The new specification will offer increased performance in bandwidth-heavy computing markets such as artificial intelligence, machine learning, gaming, visual computing, storage, and networking. Although PCIe 5.0 implements electrical changes, it will remain backwards compatible with previous versions.

PCIe 5.0 Specification Highlights:
  • Delivers 32 GT/s raw bit rate and up to 128 GB/s via x16 configuration
  • Leverages and adds to the PCIe 4.0 specification and its support for higher speeds via extended tags and credits
  • Implements electrical changes to improve signal integrity and mechanical performance of connectors
  • Includes new backwards compatible CEM connector targeted for add-in cards
  • Maintains backwards compatibility with PCIe 4.0, 3.x, 2.x and 1.x

PCI-SIG Chairman and President Al Yanes said in a statement that the PCIe 5.0 specification was completed in 18 months and added that “the PCIe architecture will continue to stand as the defacto standard for high performance I/O for the foreseeable future.”

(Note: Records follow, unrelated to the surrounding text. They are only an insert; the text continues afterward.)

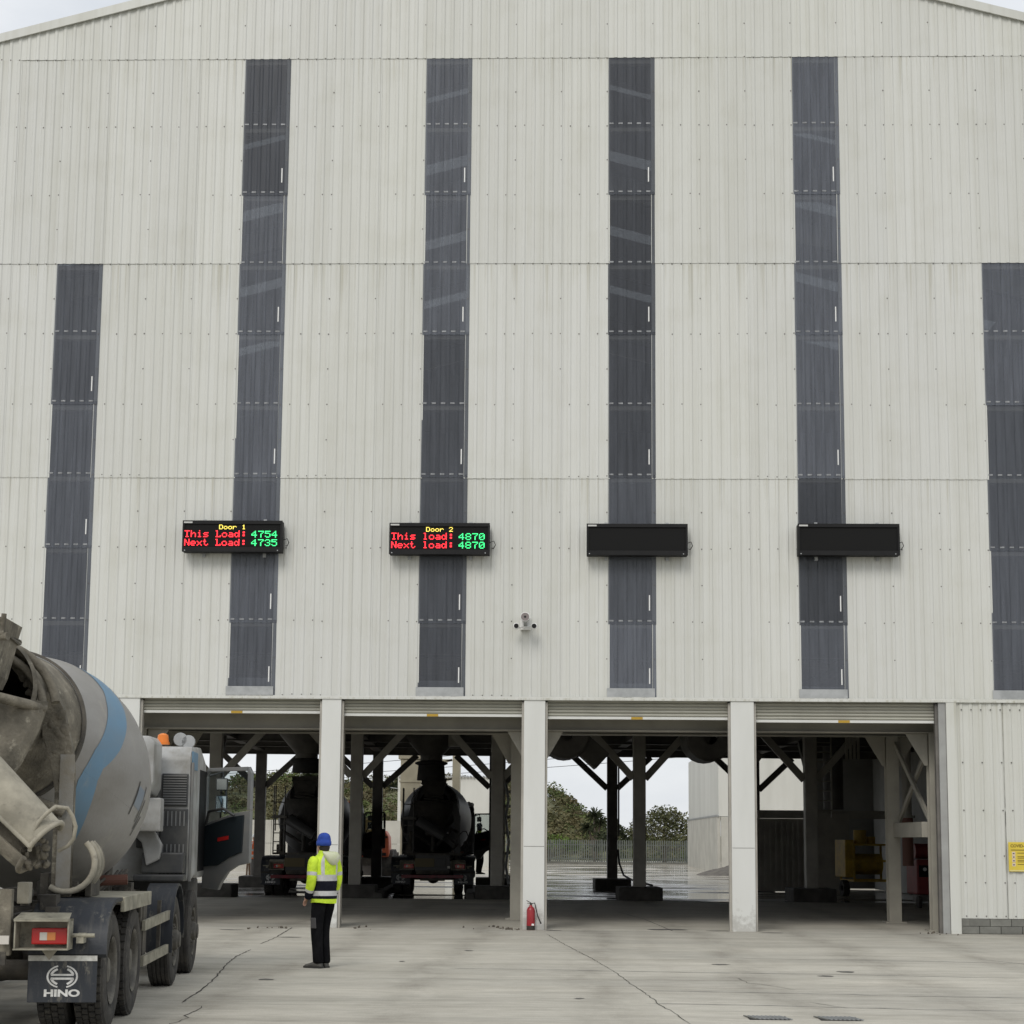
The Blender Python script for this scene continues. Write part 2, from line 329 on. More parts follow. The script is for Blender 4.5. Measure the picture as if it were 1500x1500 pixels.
def wet_yard():
    m = bpy.data.materials.new('wet_yard'); m.use_nodes = True; n = m.node_tree; b = n.nodes['Principled BSDF']; L = n.links.new
    g = n.nodes.new('ShaderNodeNewGeometry')
    def noise(scale, sc=(1, 1, 1), det=6):
        mpn = n.nodes.new('ShaderNodeMapping'); mpn.inputs['Scale'].default_value = sc; L(g.outputs['Position'], mpn.inputs['Vector'])
        t = n.nodes.new('ShaderNodeTexNoise'); t.inputs['Scale'].default_value = scale; t.inputs['Detail'].default_value = det; L(mpn.outputs['Vector'], t.inputs['Vector']); return t.outputs['Fac']
    def ramp(v, a, b_, ca, cb):
        rp = n.nodes.new('ShaderNodeValToRGB'); rp.color_ramp.elements[0].position = a; rp.color_ramp.elements[1].position = b_
        rp.color_ramp.elements[0].color = (*ca, 1); rp.color_ramp.elements[1].color = (*cb, 1); L(v, rp.inputs['Fac']); return rp.outputs['Color']
    sx = n.nodes.new('ShaderNodeSeparateXYZ'); L(g.outputs['Position'], sx.inputs[0])
    mr = n.nodes.new('ShaderNodeMapRange'); mr.inputs['From Min'].default_value = 30; mr.inputs['From Max'].default_value = 52; L(sx.outputs['Y'], mr.inputs['Value'])
    mudcol = ramp(noise(.7, (.5, 1, 1)), .35, .65, (.09, .082, .07), (.24, .22, .19))
    drycol = ramp(noise(.25, (.4, 1, 1)), .35, .65, (.50, .455, .37), (.33, .30, .25))
    x = n.nodes.new('ShaderNodeMixRGB'); L(mr.outputs['Result'], x.inputs['Fac']); L(mudcol, x.inputs['Color1']); L(drycol, x.inputs['Color2'])
    L(x.outputs['Color'], b.inputs['Base Color'])
    L(ramp(noise(.45, (.35, 1, 1)), .50, .64, (.06, .06, .06), (.8, .8, .8)), b.inputs['Roughness'])
    bp = n.nodes.new('ShaderNodeBump'); bp.inputs['Strength'].default_value = .12; bp.inputs['Distance'].default_value = .05
    L(noise(2.5), bp.inputs['Height']); L(bp.outputs['Normal'], b.inputs['Normal'])
    return m
YARD = concrete_yard()
GRASS = mat('rough_grass', (.085, .095, .04), .95, 0, c2=(.13, .12, .06), vscale=.3, bump=.5, bscale=4, world_pos=True)
g = MB().box((0, 0, -.35), (2400, 2400, .1)).build('ground', GRASS); tag(g, kind='structure')
yard = MB().bx(-70, 70, -75, 16.6, -.30, 0).build('yard', YARD); tag(yard, kind='structure')
ry = MB().bx(-70, 70, 16.6, 112, -.29, -.02).build('rear_yard', wet_yard()); tag(ry, kind='structure')

CRACK = mat('crack_dirt', (.06, .056, .048), .95)
JOINT = mat('joint_dirt', (.14, .135, .12), .95)
def ribbon(pts, w, jitter, name, m, z=.004):
    rnd = random.Random(len(pts) * 7 + int(abs(pts[0][0]) * 100)); P = []
    for i in range(len(pts) - 1):
        a, b = Vector(pts[i]), Vector(pts[i + 1]); k = max(1, int((b - a).length / .16))
        for j in range(k): P.append(a.lerp(b, j / k))
    P.append(Vector(pts[-1])); V = []; F = []
    for i, p in enumerate(P):
        d = (P[min(i + 1, len(P) - 1)] - P[max(i - 1, 0)]).normalized(); nn = Vector((-d.y, d.x)); j = rnd.uniform(-jitter, jitter)
        ww = w * rnd.uniform(.45, 1.35) * (.25 if i in (0, len(P) - 1) else 1)
        q = p + nn * j; V += [(*(q + nn * ww / 2), z), (*(q - nn * ww / 2), z)]
        if i: F.append((2 * i - 2, 2 * i - 1, 2 * i + 1, 2 * i))
    return MB().add(V, F).build(name, m, yard, fix=False)
ribbon([(-3.89, -15.46), (-3.95, -14.58), (-4.04, -13.53), (-4.14, -12.56), (-4.48, -9.81), (-4.62, -8.44), (-4.66, -7.84), (-4.69, -6.72)], .020, .012, 'crack', CRACK)
ribbon([(-4.79, -5.32), (-4.85, -3.35), (-5.08, .0)], .020, .01, 'crack', CRACK)
ribbon([(-3.74, -15.75), (-3.61, -15.8), (-3.57, -16.3), (-3.59, -16.78), (-3.51, -16.97), (-3.52, -17.35), (-3.55, -17.53), (-3.52, -18.22), (-3.7, -19.5)], .012, .012, 'crack', CRACK)
ribbon([(-.26, -1.42), (.09, -4.89), (.46, -8.12), (.55, -9.08), (.7, -10.58), (.84, -12.52), (.94, -13.73), (1.01, -14.65), (1.03, -15.2), (1.12, -15.85), (1.17, -16.52), (1.24, -17.33), (1.4, -19)], .010, .012, 'crack', CRACK)
ribbon([(1.35, 8.62), (1.81, 4.77), (2.1, -.03)], .02, .004, 'joint', CRACK)
ribbon([(2.0, -11.2), (2.22, -11.41), (2.25, -12.14), (2.39, -12.33), (2.7, -13.1)], .012, .012, 'crack', JOINT)
ribbon([(2.64, -14.62), (2.94, -15.28), (3.36, -15.23), (3.9, -15.5)], .01, .01, 'crack', JOINT)
ribbon([(6.1, -7.2), (6.9, -9.2)], .018, .006, 'crack', JOINT)
for (x0, y0, x1, y1) in ((.9, -13.4, 9.5, -14.3), (.9, -15.0, 9.5, -15.9), (1.2, -7.4, 7.2, -8.2), (-1.5, -10.2, 6, -10.9)):
    ribbon([(x0 + (x1 - x0) * i / 6, y0 + (y1 - y0) * i / 6 + .05 * math.sin(i * 2.1)) for i in range(7)], .03, .02, 'scuff', MATS.get('scuff') or mat('scuff', (.255, .25, .23), .9))
ribbon([(-60, -.42), (60, -.42)], .012, .0, 'joint', JOINT)
STAIN = mat('oil_stain', (.11, .105, .095), .55)
for (x, y, rx, ry_) in [(2.2, -8.98, .16, .12), (3.75, -10.17, .15, .16), (3.37, -10.92, .12, .13), (-3.53, -12.37, .12, .13), (-4.62, -3.31, .22, .12), (-6.03, -1.04, .3, .12), (2.0, .5, .5, .3), (-.15, -.2, .18, .12), (3.9, -.35, .28, .1), (3.0, .2, .3, .14), (-2.2, -9, .05, .1), (.2, -14.5, .06, .08), (-1.4, -6.5, .08, .1)]:
    rnd = random.Random(int(x * 100)); P = [(x + rx * math.cos(t) * rnd.uniform(.55, 1.1), y + ry_ * math.sin(t) * rnd.uniform(.5, 1.1), .004) for t in [i * 2 * math.pi / 14 for i in range(14)]]
    MB().add(P, [tuple(range(14))]).build('stain', STAIN, yard, fix=False)

# ------------------------------------------------------------------ shed
W = .917; RIB = W / 5; X0 = -6.44; APX, APZ, SLOPE = -.48, 20.6, .262
TIERS = [4.37, 8.66, 13.007, 17.293]
def roof_z(x): return APZ - SLOPE * abs(x - APX)
shed = empty('shed', (-.48, 0, 0)); OFF = Vector((.48, 0, 0))
tag(shed, 'tall white ribbed-metal shed with four roller doors and dark vertical window strips', 'building')
def sh(mb, name, m, parent=None, **k):
    """world-space mesh -> part of the shed"""
    o = mb.build(name, m, parent or shed, **k)
    o.location = OFF if parent is None else (0, 0, 0)
    return o
def rib_profile(n=5, w=W, lap=.02):
    p = [(-.078, -.012)]
    for i in range(n):
        x = i * RIB; p += [(x, 0), (x + .096, 0), (x + .118, -.0165), (x + .161, -.0165)]
    p += [(w, 0), (w + lap, 0)]
    return p
def sheet_mesh(h, top=None, name='wall_sheet', m=None, prof=None, tilt=.012, rows=1):
    prof = prof or rib_profile(); mb = MB(); V = []; n = len(prof)
    for j in range(rows + 1):
        for (x, y) in prof:
            z1 = top(x) if top else h
            z = z1 * j / rows; V.append((x, y - tilt * (1 - z / max(z1, .01)), z))
    F = [(j * n + i, j * n + i + 1, (j + 1) * n + i + 1, (j + 1) * n + i) for j in range(rows) for i in range(n - 1)]
    mb.add(V, F); return mb.mesh(name, m or WHITE, fix=False)
TIER_ME = [sheet_mesh(TIERS[i + 1] - TIERS[i] + .07) for i in range(3)]
TR_H = (TIERS[3] - TIERS[0]) / 4.5
screws = MB()
def screw(x, z, y=-.0215):
    screws.box((x, y, z), (.021, .014, .021))
GLINTM = mat('purlin_glint', (.32, .33, .34), .4, 0, c2=(.15, .155, .165), vscale=14, world_pos=True)  # pale plates painting in the lighter reflection where pans touch the purlins
glintm = MB()
for i in range(5): glintm.box((i * RIB + .05, 0, 0), (.085, .004, .03))
glint_me = glintm.mesh('purlin_glint', GLINTM)
stick_me = MB().box((0, 0, 0), (.022, .004, .30)).mesh('sticker', WPAINT)
trans_prof = [(-.024, -.004)] + [(x, y - .004) for x, y in rib_profile(lap=0)[1:-1]]
tcache = {}
jit = random.Random(3)
for k in range(-8, 21):
    x = X0 + k * W
    is_tr = (k % 4 == 0) and k in (-4, 0, 4, 8, 12, 16)
    top_strip = k in (0, 4, 8, 12)
    rz = lambda u, x=x: roof_z(x + u)
    for ti in range(3):
        z0 = TIERS[ti]
        if is_tr and (top_strip or ti < 2): continue
        upper = ti == 2
        if upper and min(roof_z(x), roof_z(x + W)) < TIERS[3] + .35:
            o = link('wall_sheet', sheet_mesh(0, top=lambda u: rz(u) - z0 - .02), shed)
        else: o = link('wall_sheet', TIER_ME[ti], shed)
        o.location = OFF + Vector((x, jit.uniform(-.002, .002) - (.0 if k % 2 else .006), z0))
    if min(roof_z(x), roof_z(x + W)) >= TIERS[3] + .35:
        o = link('wall_sheet', sheet_mesh(0, top=lambda u: rz(u) - TIERS[3] - .02), shed); o.location = OFF + Vector((x, jit.uniform(-.002, .002), TIERS[3]))
    if is_tr:
        zt = TIERS[3] if top_strip else TIERS[2]; zs = zt
        first = True
        while zs > TIERS[0] + .3:
            h = TR_H
            zb = max(TIERS[0] + .02, zs - h)
            if zb - TIERS[0] < .6: zb = TIERS[0] + .02
            key = round(zs - zb, 3)
            if key not in tcache: tcache[key] = sheet_mesh(zs - zb + .06, name='rooflight_sheet', m=TRANS, prof=trans_prof, tilt=.010)
            o = link('rooflight_sheet', tcache[key], shed); o.location = OFF + Vector((x, 0, zb))
            if first is False or True:
                s = link('sticker', stick_me, o); s.location = (W - .13, -.012, .42)
                for zf in ([.07, 1.49] if zs - zb > 1.6 else [.07]):
                    fx = link('purlin_glint', glint_me, o); fx.location = (0, -.0075 - .010 * (1 - zf / (zs - zb + .06)), zf); fx['kind'] = 'stuff'
            zs = zb; first = False
        # galvanised foot flashing at the bottom of the strip
        sh(MB().bx(x - .03, x + W - .03, -.052, -.042, TIERS[0] + .02, TIERS[0] + .2), 'foot_flashing', GALV)
    # screws
    for zi in range(0, 30):
        z = TIERS[0] + .06 + zi * (TIERS[1] - TIERS[0]) / 3
        zz = TIERS[0] + zi * (TIERS[1] - TIERS[0]) / 3 + .05
        if zz > min(roof_z(x), roof_z(x + W)) - .25: break
        lapz = zi % 3 == 0
        for i in range(5):
            sx = x + i * RIB + .147
            if is_tr and zz < (TIERS[3] if top_strip else TIERS[2]) and i < 4: continue
            if lapz or i % 2 == (zi % 2) or i == 4:
                screw(sx, zz + jit.uniform(-.012, .012))
        if not lapz or zi == 0: pass
        zm = zz + (TIERS[1] - TIERS[0]) / 6
        if zm < min(roof_z(x), roof_z(x + W)) - .25: screw(x - .035, zm)
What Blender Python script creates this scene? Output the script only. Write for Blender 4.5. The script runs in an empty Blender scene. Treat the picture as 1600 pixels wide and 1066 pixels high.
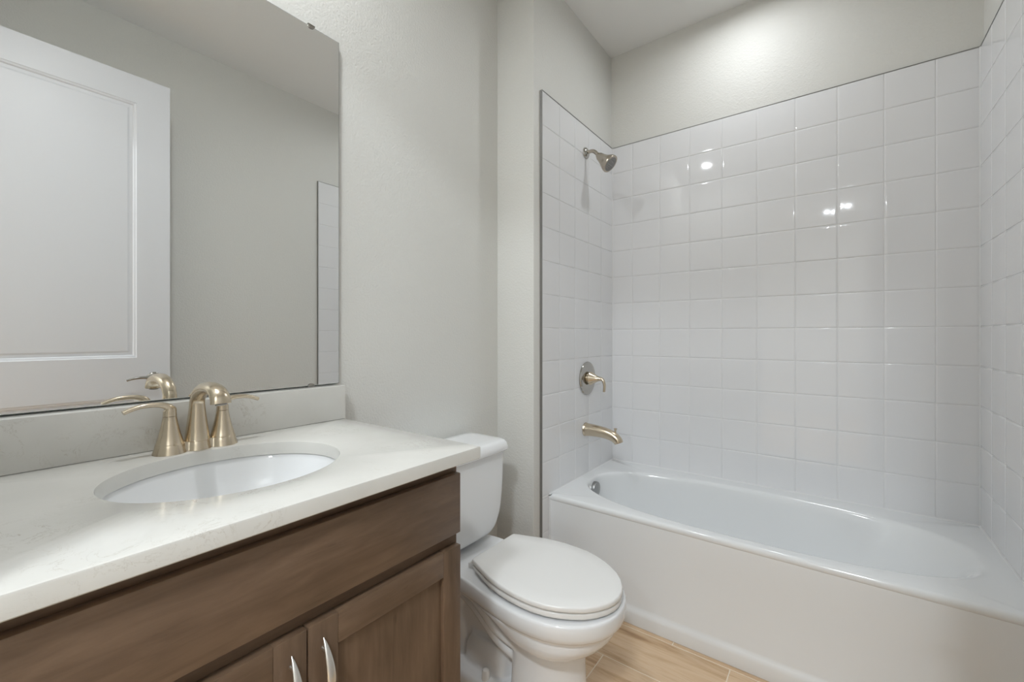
import bpy, bmesh, math, random
from mathutils import Vector, Matrix
random.seed(7)
S = bpy.context.scene
COL = S.collection
PI = math.pi

# ------------------------------------------------------------------ camera
cam_d = bpy.data.cameras.new('camera')
cam = bpy.data.objects.new('camera', cam_d)
COL.objects.link(cam)
S.camera = cam
YAW = 0.6604
cam.location = (1.051, -2.462, 1.18)
cam.rotation_euler = (PI / 2, 0, YAW)
cam_d.sensor_width = 36.0
cam_d.lens = 678.83 / 1600 * 36
cam_d.shift_x = (800 - 778.5) / 1600
cam_d.shift_y = (524.7 - 533) / 1600
cam_d.clip_start = 0.02

# ------------------------------------------------------------------ render look
S.view_settings.view_transform = 'Standard'
S.view_settings.look = 'None'
S.view_settings.gamma = 1
S.view_settings.use_curve_mapping = False
S.view_settings.exposure = 0.22
S.cycles.use_denoising = True
S.cycles.max_bounces = 14
S.cycles.diffuse_bounces = 10
S.cycles.glossy_bounces = 6
S.cycles.sample_clamp_indirect = 6.0
S.cycles.caustics_refractive = False

world = bpy.data.worlds.new('world')
world.use_nodes = True
world.node_tree.nodes['Background'].inputs[0].default_value = (0.9, 0.93, 1, 1)
world.node_tree.nodes['Background'].inputs[1].default_value = 0.3
S.world = world

ZC = 2.845            # ceiling height
XV = -0.216           # vanity wall plane
XR = 1.503            # opposite wall plane
YB = 0.012            # drywall behind the tub tiles
YRET = -0.836         # wall return next to the toilet
YD = -2.545           # wall with the doorway
YH = -5.7             # end of the hallway


def area_light(name, loc, diam, energy, color=(0.93, 0.97, 1.0), spread=PI):
    d = bpy.data.lights.new(name, 'AREA')
    d.shape = 'DISK'
    d.size = diam
    d.energy = energy
    d.color = color
    d.spread = spread
    o = bpy.data.objects.new(name, d)
    COL.objects.link(o)
    o.location = loc
    return o


# lamps of the ceiling fixtures (their housings are built below)
LAMPS = [
    ('sink', (0.06, -2.11, ZC - 0.0065), 0.085, 8.2),
    ('tub', (0.70, -0.36, ZC - 0.0065), 0.085, 3.4),
    ('hall', (1.02, -4.78, ZC - 0.0065), 0.045, 8.0),
    ('hall', (1.13, -4.78, ZC - 0.0065), 0.045, 8.0),
    ('hall', (1.22, -3.55, ZC - 0.0065), 0.30, 42.0),  # added fill lamp, out of view, brightens the bathroom through the doorway
]


# ------------------------------------------------------------------ materials
def new_mat(name):
    m = bpy.data.materials.new(name)
    m.use_nodes = True
    nt = m.node_tree
    return m, nt, nt.nodes['Principled BSDF']


def setp(b, **k):
    for n, v in k.items():
        n = n.replace('_', ' ')
        if n in b.inputs:
            b.inputs[n].default_value = v


def noise_bump(nt, b, scale, strength, dist, detail=2.0, coord='Object', stretch=None):
    tc = nt.nodes.new('ShaderNodeTexCoord')
    nz = nt.nodes.new('ShaderNodeTexNoise')
    nz.inputs['Scale'].default_value = scale
    nz.inputs['Detail'].default_value = detail
    src = tc.outputs[coord]
    if stretch:
        mp = nt.nodes.new('ShaderNodeMapping')
        mp.inputs['Scale'].default_value = stretch
        nt.links.new(src, mp.inputs[0])
        src = mp.outputs[0]
    nt.links.new(src, nz.inputs['Vector'])
    bp = nt.nodes.new('ShaderNodeBump')
    bp.inputs['Strength'].default_value = strength
    bp.inputs['Distance'].default_value = dist
    nt.links.new(nz.outputs[0], bp.inputs['Height'])
    nt.links.new(bp.outputs[0], b.inputs['Normal'])
    return nz, bp


def simple(name, col, rough, metal=0.0, spec=0.5, coat=0.0):
    m, nt, b = new_mat(name)
    setp(b, Base_Color=(*col, 1), Roughness=rough, Metallic=metal)
    b.inputs['Specular IOR Level'].default_value = spec
    b.inputs['Coat Weight'].default_value = coat
    b.inputs['Coat Roughness'].default_value = 0.05
    return m, nt, b


def paint(name, col, rough, bump=0.5):
    m, nt, b = simple(name, col, rough, spec=0.3)
    nz, bp = noise_bump(nt, b, 130, bump, 0.0016, 2.5)
    return m


M = {}
M['wall'] = paint('wall_paint', (0.69, 0.688, 0.66), 0.50, 1.0)
M['ceiling'] = paint('ceiling_paint', (0.80, 0.80, 0.79), 0.6, 0.5)
M['white_paint'], nt, b = simple('white_trim_paint', (0.70, 0.71, 0.74), 0.42)
noise_bump(nt, b, 60, 0.08, 0.001, 2, stretch=(1, 1, 0.1))
M['porcelain'], nt, b = simple('porcelain', (0.79, 0.80, 0.81), 0.05)
noise_bump(nt, b, 4, 0.05, 0.002, 1)
M['acrylic'], nt, b = simple('tub_enamel', (0.775, 0.79, 0.80), 0.10)
noise_bump(nt, b, 5, 0.05, 0.002, 1)
M['seat_plastic'], nt, b = simple('seat_plastic', (0.79, 0.785, 0.77), 0.22)
noise_bump(nt, b, 300, 0.03, 0.0005, 1)
M['grout'], nt, b = simple('grout', (0.74, 0.745, 0.75), 0.75)
noise_bump(nt, b, 500, 0.2, 0.0005, 2)
M['grout_floor'], nt, b = simple('floor_grout', (0.82, 0.73, 0.60), 0.8)
noise_bump(nt, b, 500, 0.2, 0.0005, 2)
M['tile'], nt, b = simple('glazed_tile', (0.765, 0.77, 0.785), 0.045)
noise_bump(nt, b, 7, 0.12, 0.002, 1)
M['dark'], nt, b = simple('dark_gap', (0.012, 0.010, 0.009), 0.7)
noise_bump(nt, b, 200, 0.1, 0.0005, 2)
M['rubber'], nt, b = simple('nozzle_rubber', (0.25, 0.25, 0.25), 0.35)
noise_bump(nt, b, 200, 0.1, 0.0005, 2)
M['latch'], nt, b = simple('latch_metal', (0.30, 0.28, 0.25), 0.35, metal=1)
noise_bump(nt, b, 200, 0.1, 0.0005, 2)


def metal(name, col, rough, stretch, aniso=0.0, bump=0.12):
    m, nt, b = simple(name, col, rough, metal=1.0)
    if aniso:
        b.inputs['Anisotropic'].default_value = aniso
    noise_bump(nt, b, 60, bump, 0.0004, 3, stretch=stretch)
    return m


M['nickel'] = metal('brushed_nickel_vertical', (0.66, 0.57, 0.44), 0.24, (14, 14, 0.6))
M['nickel_smooth'] = metal('polished_nickel', (0.47, 0.455, 0.425), 0.12, (1, 1, 1), bump=0.03)
M['nickel_dark'] = metal('brushed_nickel_shower', (0.50, 0.45, 0.38), 0.22, (3, 3, 3), bump=0.05)
M['plate'] = metal('overflow_plate_metal', (0.36, 0.36, 0.36), 0.32, (3, 3, 3), bump=0.03)
M['chrome'] = metal('chrome', (0.80, 0.80, 0.80), 0.08, (1, 1, 1), bump=0.02)
M['satin'] = metal('satin_pull', (0.80, 0.79, 0.76), 0.3, (3, 3, 3), bump=0.05)
M['trim_metal'] = metal('edge_trim_metal', (0.34, 0.34, 0.33), 0.3, (10, 10, 0.5))
M['mirror'] = metal('mirror_silver', (0.93, 0.94, 0.935), 0.0, (1, 1, 1), bump=0.0)
M['mirror_edge'], nt, b = simple('mirror_edge', (0.16, 0.19, 0.18), 0.15)
noise_bump(nt, b, 100, 0.02, 0.0005, 1)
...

PCIe 4.0 was officially announced in 2017 and the first products to support it are AMD’s upcoming 7nm Ryzen 3000 series CPUs and Radeon 5000 series GPUs, which are slated to launch on July 7. Likewise, PCIe 5.0 should have a similar turnaround time with the first products launching around the 2021 timeframe.


Level 6
Implements electrical changes
I sure wonder what that means! ???

Yeah, this will require a direct +24VDC connection. That means the ATX Form Factor standard for all PSUs and motherboards will need to be changed too! :emoji_fearful: ;)

They really needed to be more specific there.

Mechanical performance of connectors? For sure, electrical continuity requires a good mechanical connection first. But again, if this means new standards for ATX PSUs, it may take awhile for this to get implemented and widely adapted - especially considering 4.0 hasn't even seen any significant market share yet.